В противоположность гностицизму главными атрибутами христианского гнозиса Бердяев называет «смирение гностико-рационалистической гордыни», самоотречение и отречение от «притязаний разумного по-знания, стяжание себе разума божественным безумием», отсутствие рационализма и натурализма, «которые в утонченной форме присутствуют в гностицизме». Акцентируя мистический, а не интеллектуальный характер христианских догматов, Бердяев говорит о разрешении антиномий в религиозном сознании: «В церковных догматах, — пишет Бердяев, — всегда максимум мистики, безумия, максимум антиномичности. Безумная мистика церковных догматов не побоялась утверждать Троичность Божества, дерзнула сказать об одном и том же в одно и то же время — один и три». Христианские догматы для Бердяева важны фиксацией живого опыта. Вслед за Киреевским и Хомяковым, Бердяев считал высшим критерием познания не отвлеченный интеллектуализм, а «религиозное восстановление духовной цельности в познании».
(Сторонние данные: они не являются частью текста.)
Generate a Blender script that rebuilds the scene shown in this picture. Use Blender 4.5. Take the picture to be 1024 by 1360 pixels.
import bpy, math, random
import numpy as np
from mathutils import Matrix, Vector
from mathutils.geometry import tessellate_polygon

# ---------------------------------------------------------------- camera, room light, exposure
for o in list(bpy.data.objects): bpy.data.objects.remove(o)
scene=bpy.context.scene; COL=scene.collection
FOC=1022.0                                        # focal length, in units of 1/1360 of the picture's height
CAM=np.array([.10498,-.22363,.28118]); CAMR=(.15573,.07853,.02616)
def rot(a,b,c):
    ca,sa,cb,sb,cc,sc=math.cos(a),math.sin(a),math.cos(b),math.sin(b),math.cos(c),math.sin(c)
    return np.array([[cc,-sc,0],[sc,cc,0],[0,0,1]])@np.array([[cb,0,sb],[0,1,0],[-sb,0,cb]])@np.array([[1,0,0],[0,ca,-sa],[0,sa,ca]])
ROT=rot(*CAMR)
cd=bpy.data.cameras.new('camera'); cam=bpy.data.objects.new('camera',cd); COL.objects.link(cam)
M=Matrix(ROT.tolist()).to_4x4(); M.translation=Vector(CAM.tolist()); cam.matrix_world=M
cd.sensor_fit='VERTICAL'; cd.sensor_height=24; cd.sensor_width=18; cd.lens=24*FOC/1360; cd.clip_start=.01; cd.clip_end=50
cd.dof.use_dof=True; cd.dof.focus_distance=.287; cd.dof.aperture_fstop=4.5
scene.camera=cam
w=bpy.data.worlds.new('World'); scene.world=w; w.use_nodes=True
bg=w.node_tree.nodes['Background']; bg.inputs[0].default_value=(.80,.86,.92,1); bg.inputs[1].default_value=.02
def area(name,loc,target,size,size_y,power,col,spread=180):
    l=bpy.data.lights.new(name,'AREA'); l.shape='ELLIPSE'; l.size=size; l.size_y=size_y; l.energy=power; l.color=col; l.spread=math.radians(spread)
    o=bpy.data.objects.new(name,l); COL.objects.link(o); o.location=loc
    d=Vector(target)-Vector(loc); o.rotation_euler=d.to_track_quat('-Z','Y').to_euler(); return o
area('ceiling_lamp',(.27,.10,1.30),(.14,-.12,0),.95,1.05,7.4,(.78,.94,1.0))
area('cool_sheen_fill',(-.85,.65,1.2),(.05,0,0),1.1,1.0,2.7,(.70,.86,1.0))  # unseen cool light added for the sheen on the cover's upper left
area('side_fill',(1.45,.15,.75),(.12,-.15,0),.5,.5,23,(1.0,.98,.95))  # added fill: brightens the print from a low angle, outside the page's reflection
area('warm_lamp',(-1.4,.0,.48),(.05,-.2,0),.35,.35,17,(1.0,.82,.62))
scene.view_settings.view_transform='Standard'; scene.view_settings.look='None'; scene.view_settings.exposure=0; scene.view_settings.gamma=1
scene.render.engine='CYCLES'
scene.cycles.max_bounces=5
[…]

Вопрос о преодолении распада, о достижении универсального синтеза и всеедин-ства был для Бердяева, прежде всего, вопросом о христианской метафизике, о христианской философии и о мистическом гнозисе христианства, решающих проблему реальности, свободы и личности в религиозно преображенном мире. Христианский гнозис приводит к трансцендентному реализму, к конкретному персонализму, к «философии свободы». В книге «О рабстве и свободе человека» Бердяев писал, что «путь человека — от цивилизации к свободе»; только так, по мнению философа, может быть преодолена трагическая антиномия между цивилизацией и культурой, волей к жизни и волей к культуре.